Threatened Australian Fauna: Radial Field Guide Prototype

Overview

This quick visual experiment explores how Australia’s threatened fauna data could be shaped into a more browsable, field-guide-style structure. Rather than presenting the data as a table or standard bar chart, the prototype uses a radial tree to show relationships between broad fauna groups and user-friendly subgroups. The aim is not to replace the official data source, but to test a more visual and approachable way of navigating complex environmental information.

Process

This was a small D3 and Observable learning exercise.

The process involved:

  • using a simple hierarchy for the fauna groups

  • storing the data in a separate JSON file

  • using D3’s radial tree layout

  • adjusting the SVG viewBox, radius, and positioning to stop labels being clipped

  • adding a caption, status note, and export options

The biggest design challenge was space.
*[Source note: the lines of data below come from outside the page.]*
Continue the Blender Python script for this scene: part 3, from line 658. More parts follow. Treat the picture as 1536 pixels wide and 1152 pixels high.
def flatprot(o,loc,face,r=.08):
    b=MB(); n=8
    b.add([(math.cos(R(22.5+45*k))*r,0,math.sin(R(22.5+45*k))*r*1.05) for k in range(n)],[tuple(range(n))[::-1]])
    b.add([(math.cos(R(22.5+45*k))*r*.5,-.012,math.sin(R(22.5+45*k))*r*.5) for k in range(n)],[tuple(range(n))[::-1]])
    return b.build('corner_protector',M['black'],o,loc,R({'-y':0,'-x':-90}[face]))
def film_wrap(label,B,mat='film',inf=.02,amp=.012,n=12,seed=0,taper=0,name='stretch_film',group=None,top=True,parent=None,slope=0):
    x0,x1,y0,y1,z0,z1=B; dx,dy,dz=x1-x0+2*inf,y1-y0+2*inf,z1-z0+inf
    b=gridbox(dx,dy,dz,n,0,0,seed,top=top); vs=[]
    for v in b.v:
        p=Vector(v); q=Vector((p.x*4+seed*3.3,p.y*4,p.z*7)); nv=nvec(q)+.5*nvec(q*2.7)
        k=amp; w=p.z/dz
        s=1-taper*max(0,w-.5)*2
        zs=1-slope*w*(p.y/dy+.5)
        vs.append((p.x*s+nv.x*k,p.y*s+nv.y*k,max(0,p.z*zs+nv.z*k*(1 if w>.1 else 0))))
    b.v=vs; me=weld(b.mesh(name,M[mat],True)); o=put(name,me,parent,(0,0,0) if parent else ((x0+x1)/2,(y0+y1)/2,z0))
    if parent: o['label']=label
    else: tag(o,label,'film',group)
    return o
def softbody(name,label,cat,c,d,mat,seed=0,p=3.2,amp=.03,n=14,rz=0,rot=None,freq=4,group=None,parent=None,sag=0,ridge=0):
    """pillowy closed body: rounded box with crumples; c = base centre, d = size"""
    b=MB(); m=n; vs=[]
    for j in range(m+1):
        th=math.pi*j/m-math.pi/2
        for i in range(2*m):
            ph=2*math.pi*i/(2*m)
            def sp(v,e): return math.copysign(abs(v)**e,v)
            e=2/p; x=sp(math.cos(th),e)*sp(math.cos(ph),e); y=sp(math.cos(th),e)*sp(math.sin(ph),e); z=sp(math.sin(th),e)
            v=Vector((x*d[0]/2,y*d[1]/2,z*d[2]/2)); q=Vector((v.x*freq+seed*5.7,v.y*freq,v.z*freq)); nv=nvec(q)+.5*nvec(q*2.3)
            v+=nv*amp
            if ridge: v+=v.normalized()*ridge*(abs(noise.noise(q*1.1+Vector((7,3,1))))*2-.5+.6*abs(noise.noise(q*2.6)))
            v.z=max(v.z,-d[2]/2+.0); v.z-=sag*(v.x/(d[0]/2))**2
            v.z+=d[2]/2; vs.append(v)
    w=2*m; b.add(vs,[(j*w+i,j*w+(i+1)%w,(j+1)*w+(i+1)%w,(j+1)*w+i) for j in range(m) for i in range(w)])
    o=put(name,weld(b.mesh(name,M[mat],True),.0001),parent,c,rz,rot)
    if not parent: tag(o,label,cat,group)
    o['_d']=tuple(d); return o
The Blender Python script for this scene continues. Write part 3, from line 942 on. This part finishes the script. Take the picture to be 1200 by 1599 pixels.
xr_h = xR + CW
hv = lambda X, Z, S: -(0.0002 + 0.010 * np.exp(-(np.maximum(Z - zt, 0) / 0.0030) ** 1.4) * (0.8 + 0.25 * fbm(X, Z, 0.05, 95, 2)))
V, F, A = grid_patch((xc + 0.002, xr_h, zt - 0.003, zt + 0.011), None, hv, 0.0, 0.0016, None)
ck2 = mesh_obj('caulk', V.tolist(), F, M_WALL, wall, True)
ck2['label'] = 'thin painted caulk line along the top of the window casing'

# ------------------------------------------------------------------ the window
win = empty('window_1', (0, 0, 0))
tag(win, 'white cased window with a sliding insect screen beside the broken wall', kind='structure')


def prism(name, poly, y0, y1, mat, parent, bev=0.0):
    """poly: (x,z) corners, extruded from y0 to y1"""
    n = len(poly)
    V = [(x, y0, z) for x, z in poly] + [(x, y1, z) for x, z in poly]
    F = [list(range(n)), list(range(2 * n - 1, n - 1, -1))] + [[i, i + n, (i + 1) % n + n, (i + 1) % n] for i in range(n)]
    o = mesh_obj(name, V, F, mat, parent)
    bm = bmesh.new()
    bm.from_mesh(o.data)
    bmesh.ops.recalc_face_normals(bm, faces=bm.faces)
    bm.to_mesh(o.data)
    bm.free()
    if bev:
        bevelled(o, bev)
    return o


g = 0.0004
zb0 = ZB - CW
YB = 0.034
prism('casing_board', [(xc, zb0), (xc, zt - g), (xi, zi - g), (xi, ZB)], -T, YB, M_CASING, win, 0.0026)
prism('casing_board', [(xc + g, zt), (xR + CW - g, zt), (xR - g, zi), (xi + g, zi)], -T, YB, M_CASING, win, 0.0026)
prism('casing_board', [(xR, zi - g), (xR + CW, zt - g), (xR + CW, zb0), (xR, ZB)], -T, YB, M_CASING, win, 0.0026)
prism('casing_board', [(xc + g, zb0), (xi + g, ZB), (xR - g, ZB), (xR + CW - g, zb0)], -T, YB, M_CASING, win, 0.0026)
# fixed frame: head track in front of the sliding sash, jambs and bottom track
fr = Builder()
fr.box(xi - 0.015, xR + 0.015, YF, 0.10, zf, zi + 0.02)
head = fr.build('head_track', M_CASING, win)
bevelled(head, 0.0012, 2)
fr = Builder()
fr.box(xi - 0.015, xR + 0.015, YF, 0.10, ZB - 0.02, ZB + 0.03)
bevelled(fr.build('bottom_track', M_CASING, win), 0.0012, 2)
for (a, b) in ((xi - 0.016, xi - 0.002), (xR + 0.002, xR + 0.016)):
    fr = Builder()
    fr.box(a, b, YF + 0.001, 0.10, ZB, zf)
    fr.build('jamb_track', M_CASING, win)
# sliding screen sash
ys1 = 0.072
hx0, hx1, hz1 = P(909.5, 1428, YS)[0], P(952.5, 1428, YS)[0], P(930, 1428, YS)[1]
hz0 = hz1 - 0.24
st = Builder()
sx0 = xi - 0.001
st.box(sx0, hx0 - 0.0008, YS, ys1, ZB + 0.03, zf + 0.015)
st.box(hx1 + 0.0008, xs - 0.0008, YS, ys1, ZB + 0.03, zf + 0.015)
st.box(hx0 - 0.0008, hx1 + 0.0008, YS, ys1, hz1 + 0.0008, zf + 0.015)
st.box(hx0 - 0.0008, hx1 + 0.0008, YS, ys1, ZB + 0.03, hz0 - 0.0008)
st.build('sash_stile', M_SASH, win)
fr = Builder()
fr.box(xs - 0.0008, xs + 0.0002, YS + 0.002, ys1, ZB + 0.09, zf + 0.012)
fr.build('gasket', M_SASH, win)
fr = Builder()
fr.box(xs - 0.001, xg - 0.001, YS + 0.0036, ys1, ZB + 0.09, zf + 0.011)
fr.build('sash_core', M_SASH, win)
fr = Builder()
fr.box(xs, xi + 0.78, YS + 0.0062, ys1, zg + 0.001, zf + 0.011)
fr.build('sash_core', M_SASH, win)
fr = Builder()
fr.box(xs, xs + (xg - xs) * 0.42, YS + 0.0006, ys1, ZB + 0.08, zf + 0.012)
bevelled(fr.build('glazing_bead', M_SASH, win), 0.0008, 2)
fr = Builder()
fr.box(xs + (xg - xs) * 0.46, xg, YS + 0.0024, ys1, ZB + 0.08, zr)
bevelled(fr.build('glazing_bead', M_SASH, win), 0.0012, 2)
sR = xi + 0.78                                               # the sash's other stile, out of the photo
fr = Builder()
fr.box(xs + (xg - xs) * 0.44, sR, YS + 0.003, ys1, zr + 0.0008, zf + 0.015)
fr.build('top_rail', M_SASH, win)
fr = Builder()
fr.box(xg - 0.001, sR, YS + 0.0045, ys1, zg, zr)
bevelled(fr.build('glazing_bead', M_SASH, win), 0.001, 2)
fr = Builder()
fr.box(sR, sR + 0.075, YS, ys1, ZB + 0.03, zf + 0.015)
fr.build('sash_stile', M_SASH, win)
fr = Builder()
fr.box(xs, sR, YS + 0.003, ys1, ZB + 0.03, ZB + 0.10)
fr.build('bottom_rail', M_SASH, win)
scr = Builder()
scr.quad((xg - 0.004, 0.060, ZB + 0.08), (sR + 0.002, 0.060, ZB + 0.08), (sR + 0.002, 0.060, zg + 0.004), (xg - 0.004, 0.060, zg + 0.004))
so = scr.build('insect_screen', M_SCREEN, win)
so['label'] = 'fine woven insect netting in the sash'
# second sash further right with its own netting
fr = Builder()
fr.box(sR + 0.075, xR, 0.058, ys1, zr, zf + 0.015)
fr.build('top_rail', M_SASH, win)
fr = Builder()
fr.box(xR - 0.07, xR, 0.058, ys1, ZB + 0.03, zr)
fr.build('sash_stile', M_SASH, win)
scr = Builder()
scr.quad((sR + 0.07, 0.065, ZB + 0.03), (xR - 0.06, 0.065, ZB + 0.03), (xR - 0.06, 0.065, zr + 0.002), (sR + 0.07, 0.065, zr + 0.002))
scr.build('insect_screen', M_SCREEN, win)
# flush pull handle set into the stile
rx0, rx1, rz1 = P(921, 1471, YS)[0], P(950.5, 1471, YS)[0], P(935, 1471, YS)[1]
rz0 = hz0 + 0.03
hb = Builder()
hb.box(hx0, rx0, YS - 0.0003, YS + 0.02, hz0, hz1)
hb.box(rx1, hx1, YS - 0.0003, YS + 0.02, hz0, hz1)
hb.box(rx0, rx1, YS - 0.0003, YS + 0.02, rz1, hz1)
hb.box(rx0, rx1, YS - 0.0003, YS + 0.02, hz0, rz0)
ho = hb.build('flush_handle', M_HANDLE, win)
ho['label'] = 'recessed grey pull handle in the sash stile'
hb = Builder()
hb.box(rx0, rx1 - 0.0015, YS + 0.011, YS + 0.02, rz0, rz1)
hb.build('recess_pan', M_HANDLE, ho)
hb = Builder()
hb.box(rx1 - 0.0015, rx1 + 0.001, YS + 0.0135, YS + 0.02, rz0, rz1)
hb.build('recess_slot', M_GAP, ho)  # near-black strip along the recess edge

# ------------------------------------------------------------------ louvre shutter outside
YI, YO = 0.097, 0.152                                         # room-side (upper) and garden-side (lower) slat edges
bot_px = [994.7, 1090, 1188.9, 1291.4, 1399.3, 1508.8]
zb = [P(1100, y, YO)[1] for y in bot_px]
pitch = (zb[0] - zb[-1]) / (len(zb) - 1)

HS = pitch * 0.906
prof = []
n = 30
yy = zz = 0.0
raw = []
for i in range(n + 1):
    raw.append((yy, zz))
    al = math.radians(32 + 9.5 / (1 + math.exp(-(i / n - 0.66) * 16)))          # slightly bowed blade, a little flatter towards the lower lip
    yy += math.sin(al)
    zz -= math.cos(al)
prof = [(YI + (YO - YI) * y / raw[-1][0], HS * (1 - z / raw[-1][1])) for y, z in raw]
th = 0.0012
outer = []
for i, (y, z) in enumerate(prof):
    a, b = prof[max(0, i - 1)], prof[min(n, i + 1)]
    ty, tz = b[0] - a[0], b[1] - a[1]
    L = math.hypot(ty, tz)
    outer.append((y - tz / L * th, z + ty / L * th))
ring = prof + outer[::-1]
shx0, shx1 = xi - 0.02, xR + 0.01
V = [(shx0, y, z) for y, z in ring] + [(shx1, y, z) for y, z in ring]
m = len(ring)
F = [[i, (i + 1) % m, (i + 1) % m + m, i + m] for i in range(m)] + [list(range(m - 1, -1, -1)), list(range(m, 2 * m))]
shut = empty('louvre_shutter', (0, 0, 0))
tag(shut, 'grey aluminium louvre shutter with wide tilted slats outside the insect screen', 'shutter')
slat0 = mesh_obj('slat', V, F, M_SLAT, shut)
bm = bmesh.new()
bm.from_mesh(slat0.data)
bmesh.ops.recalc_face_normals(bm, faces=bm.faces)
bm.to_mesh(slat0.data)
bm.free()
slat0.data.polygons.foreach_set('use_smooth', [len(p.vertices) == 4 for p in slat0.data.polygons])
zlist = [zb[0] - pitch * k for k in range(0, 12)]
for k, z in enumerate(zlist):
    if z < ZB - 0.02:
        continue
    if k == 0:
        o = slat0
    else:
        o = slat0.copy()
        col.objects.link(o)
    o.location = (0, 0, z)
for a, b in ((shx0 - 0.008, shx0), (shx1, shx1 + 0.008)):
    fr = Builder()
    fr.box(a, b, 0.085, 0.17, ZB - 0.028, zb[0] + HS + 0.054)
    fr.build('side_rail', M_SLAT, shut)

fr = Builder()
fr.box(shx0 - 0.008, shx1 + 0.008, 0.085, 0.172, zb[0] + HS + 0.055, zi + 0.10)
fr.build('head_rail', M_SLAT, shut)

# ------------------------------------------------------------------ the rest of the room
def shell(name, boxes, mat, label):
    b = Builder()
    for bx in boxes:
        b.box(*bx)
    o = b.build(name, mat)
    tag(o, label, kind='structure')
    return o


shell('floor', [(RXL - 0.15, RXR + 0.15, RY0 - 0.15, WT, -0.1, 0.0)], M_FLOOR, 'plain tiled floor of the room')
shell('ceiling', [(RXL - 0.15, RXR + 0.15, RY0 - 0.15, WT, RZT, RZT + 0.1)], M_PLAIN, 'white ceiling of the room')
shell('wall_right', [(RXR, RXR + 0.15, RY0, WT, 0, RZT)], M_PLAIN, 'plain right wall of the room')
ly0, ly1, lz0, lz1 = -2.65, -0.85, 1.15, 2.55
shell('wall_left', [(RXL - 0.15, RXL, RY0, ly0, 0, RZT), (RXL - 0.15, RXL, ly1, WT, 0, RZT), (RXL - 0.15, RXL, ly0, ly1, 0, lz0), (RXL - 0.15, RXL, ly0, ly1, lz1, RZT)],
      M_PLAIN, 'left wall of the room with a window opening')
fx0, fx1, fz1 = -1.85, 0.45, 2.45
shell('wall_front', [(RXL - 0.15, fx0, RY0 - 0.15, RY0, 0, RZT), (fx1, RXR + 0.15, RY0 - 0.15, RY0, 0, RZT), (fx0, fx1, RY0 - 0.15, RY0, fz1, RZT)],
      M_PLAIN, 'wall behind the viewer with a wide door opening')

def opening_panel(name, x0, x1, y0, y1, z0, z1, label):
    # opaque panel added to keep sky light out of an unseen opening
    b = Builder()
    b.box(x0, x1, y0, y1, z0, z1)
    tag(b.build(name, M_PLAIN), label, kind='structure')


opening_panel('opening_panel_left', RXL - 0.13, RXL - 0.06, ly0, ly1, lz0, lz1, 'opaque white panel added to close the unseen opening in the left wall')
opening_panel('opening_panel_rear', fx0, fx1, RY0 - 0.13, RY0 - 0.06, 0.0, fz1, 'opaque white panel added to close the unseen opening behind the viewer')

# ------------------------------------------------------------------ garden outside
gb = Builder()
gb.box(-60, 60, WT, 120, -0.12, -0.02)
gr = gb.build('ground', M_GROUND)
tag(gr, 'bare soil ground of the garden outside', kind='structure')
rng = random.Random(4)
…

Radial tree labels quickly collide or run off the edge. Making the chart usable meant reducing the radius, increasing the canvas height, and giving the caption its own area.

Next steps

Possible improvements include:

  • add hover tooltips with common name, scientific name, EPBC status, and listing details

  • create filters for conservation status

  • compare scientific taxonomy with user-friendly groupings

  • publish the interactive version alongside a static export

Sources

  • EPBC Act List of Threatened Fauna - the primary source for species names and conservation status categories used in the visualisations. EPBC data was regrouped into user-friendly fauna categories for this prototype.